RAW DATA =
— Begin —
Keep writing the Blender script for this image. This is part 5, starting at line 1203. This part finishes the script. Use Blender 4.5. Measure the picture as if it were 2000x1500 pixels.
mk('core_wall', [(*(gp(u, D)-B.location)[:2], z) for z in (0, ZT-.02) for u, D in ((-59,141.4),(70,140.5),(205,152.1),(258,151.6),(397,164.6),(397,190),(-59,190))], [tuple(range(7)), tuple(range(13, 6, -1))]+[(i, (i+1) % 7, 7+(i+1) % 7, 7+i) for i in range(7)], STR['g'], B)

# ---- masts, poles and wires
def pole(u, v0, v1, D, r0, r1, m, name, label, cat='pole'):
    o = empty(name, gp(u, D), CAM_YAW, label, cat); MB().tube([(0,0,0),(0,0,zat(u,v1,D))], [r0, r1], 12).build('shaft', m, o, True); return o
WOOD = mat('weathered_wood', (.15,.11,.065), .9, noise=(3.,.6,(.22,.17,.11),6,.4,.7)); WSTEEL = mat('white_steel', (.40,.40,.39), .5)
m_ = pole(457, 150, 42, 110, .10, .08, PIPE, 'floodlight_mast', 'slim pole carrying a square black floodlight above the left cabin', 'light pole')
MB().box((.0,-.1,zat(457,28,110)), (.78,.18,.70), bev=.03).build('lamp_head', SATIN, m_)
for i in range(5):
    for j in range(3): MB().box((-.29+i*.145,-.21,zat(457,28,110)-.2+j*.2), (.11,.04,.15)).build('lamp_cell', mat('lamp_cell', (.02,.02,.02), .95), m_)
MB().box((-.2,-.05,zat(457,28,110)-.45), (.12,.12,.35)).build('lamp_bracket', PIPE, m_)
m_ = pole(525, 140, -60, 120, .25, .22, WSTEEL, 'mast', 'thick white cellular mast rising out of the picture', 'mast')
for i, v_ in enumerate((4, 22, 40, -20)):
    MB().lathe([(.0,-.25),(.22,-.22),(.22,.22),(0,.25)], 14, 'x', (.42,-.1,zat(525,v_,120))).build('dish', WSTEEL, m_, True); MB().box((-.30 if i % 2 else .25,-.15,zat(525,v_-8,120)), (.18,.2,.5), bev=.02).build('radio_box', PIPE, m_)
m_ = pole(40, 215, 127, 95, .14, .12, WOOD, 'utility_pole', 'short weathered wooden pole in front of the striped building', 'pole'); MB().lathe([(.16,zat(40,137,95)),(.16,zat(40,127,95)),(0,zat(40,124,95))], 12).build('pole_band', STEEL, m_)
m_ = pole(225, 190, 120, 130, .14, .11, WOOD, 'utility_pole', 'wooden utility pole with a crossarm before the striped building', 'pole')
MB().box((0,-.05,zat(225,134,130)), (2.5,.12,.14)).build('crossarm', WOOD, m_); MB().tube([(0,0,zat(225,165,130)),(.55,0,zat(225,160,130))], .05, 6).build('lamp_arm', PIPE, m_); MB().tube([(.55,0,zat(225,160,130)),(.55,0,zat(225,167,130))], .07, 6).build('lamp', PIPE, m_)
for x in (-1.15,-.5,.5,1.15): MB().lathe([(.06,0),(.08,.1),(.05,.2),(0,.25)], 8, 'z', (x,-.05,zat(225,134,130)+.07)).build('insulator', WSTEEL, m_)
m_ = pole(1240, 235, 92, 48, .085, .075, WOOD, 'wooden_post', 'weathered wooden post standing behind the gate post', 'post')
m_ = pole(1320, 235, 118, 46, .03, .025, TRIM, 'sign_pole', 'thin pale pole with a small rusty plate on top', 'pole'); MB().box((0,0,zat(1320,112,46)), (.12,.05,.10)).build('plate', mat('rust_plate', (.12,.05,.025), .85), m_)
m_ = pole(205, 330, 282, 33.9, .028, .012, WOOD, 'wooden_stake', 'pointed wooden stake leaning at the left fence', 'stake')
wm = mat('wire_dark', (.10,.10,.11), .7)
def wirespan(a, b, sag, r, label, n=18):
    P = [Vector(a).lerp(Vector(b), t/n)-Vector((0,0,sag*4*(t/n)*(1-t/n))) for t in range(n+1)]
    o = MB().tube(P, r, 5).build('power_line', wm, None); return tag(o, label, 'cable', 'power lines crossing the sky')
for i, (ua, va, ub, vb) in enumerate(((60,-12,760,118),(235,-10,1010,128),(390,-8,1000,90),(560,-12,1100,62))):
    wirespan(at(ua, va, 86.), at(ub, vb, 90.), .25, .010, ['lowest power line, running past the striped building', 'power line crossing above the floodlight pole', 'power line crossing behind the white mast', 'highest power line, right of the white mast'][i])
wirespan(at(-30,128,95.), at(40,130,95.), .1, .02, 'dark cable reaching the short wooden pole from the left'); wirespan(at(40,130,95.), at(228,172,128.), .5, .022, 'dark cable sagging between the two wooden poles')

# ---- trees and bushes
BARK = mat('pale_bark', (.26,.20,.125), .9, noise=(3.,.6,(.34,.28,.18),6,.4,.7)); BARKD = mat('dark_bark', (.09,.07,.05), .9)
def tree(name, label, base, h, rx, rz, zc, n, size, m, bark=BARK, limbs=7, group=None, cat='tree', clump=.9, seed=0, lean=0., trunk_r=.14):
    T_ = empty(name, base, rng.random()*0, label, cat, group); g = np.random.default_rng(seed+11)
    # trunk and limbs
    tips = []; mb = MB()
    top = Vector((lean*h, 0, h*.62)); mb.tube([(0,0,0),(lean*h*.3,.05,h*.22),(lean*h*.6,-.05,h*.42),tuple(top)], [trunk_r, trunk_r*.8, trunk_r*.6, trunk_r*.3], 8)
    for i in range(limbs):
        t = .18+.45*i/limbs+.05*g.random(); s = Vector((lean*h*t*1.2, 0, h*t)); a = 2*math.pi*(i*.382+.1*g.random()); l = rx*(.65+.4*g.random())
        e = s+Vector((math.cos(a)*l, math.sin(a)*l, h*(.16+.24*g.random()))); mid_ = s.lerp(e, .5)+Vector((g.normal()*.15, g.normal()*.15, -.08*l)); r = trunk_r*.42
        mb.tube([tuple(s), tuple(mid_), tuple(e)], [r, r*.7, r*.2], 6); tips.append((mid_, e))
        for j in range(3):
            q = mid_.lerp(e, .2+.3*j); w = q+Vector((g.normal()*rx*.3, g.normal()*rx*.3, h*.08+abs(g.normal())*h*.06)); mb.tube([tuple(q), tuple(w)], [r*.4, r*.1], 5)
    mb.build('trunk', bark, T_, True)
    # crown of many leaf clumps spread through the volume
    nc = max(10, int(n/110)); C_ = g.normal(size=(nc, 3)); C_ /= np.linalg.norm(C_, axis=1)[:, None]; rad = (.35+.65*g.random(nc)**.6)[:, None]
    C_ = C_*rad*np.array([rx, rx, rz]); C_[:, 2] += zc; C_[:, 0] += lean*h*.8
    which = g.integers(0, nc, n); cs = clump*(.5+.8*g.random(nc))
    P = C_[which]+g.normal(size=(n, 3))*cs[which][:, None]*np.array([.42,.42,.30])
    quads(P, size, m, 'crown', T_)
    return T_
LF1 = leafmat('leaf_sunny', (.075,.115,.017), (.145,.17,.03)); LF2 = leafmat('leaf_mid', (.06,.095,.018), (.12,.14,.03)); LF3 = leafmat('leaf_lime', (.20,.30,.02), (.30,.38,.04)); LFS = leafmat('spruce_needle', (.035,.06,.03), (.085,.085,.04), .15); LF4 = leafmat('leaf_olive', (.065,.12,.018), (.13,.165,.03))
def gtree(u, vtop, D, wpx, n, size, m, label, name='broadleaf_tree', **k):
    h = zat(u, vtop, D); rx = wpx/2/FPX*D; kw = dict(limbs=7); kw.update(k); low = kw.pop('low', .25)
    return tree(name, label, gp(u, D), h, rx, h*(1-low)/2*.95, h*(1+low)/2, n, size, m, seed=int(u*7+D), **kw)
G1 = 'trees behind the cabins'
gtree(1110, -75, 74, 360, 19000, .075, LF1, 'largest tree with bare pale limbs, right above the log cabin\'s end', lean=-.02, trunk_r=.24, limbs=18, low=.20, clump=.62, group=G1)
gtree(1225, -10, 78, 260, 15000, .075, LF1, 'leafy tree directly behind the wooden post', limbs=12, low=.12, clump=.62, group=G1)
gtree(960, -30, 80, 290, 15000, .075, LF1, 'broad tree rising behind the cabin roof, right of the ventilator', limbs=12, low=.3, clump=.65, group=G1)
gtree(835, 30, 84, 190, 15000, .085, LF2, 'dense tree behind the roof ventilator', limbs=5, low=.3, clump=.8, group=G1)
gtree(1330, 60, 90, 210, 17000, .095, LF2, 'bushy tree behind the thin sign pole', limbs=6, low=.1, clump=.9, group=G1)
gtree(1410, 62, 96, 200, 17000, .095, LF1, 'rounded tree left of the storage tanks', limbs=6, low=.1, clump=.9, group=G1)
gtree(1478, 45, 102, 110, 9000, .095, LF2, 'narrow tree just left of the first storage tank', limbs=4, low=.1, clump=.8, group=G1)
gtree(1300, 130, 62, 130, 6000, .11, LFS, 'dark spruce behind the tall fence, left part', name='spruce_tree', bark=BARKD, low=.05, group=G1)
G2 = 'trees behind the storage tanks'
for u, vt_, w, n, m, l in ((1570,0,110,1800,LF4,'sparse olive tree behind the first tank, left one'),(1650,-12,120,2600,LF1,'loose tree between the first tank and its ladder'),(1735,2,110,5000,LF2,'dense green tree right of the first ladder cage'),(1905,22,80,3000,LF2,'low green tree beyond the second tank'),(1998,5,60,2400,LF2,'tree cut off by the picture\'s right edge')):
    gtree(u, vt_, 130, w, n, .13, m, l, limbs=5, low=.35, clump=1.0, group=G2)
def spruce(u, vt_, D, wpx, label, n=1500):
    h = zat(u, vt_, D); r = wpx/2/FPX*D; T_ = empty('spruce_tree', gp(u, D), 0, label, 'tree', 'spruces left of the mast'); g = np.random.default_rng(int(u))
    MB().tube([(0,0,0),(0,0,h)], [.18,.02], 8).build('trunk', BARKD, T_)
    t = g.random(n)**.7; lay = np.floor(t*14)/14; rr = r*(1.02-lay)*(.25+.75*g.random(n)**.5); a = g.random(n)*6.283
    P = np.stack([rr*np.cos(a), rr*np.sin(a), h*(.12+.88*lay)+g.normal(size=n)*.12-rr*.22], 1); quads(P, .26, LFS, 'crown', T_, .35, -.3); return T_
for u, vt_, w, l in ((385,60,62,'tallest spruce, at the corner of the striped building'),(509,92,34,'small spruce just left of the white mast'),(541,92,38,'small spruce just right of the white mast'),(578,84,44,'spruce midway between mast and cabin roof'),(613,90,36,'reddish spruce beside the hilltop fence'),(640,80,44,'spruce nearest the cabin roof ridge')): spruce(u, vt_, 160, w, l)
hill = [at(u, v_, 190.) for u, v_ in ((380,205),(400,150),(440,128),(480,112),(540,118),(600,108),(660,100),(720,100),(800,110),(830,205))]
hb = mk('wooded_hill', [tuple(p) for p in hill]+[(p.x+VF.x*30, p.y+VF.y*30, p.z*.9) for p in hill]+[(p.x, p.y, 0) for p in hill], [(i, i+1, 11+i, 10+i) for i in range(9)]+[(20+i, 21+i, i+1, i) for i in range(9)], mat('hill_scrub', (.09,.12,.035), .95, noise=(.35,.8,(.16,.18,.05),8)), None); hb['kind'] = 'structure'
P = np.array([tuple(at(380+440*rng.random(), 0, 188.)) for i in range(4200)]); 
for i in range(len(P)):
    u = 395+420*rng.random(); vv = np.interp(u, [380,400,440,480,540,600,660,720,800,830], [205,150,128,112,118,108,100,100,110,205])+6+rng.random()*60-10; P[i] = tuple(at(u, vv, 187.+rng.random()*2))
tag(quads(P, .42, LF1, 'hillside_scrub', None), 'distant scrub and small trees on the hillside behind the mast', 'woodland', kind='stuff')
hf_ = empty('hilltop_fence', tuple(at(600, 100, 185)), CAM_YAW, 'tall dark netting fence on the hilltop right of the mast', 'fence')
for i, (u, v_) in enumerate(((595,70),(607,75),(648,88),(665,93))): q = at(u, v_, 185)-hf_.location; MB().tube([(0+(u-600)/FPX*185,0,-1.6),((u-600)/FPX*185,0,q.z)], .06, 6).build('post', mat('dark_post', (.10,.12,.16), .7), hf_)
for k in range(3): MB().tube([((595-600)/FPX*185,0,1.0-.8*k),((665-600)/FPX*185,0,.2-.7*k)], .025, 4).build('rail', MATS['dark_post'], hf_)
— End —
WORK TO BE COMPLETED = Quote exactly the first line of the data and every line after it through the one holding "mk('core_wall', [(*(gp(u, D)-B.location)[:2], z)".

CORRECT RESPONSE =
Keep writing the Blender script for this image. This is part 5, starting at line 1203. This part finishes the script. Use Blender 4.5. Measure the picture as if it were 2000x1500 pixels.
mk('core_wall', [(*(gp(u, D)-B.location)[:2], z) for z in (0, ZT-.02) for u, D in ((-59,141.4),(70,140.5),(205,152.1),(258,151.6),(397,164.6),(397,190),(-59,190))], [tuple(range(7)), tuple(range(13, 6, -1))]+[(i, (i+1) % 7, 7+(i+1) % 7, 7+i) for i in range(7)], STR['g'], B)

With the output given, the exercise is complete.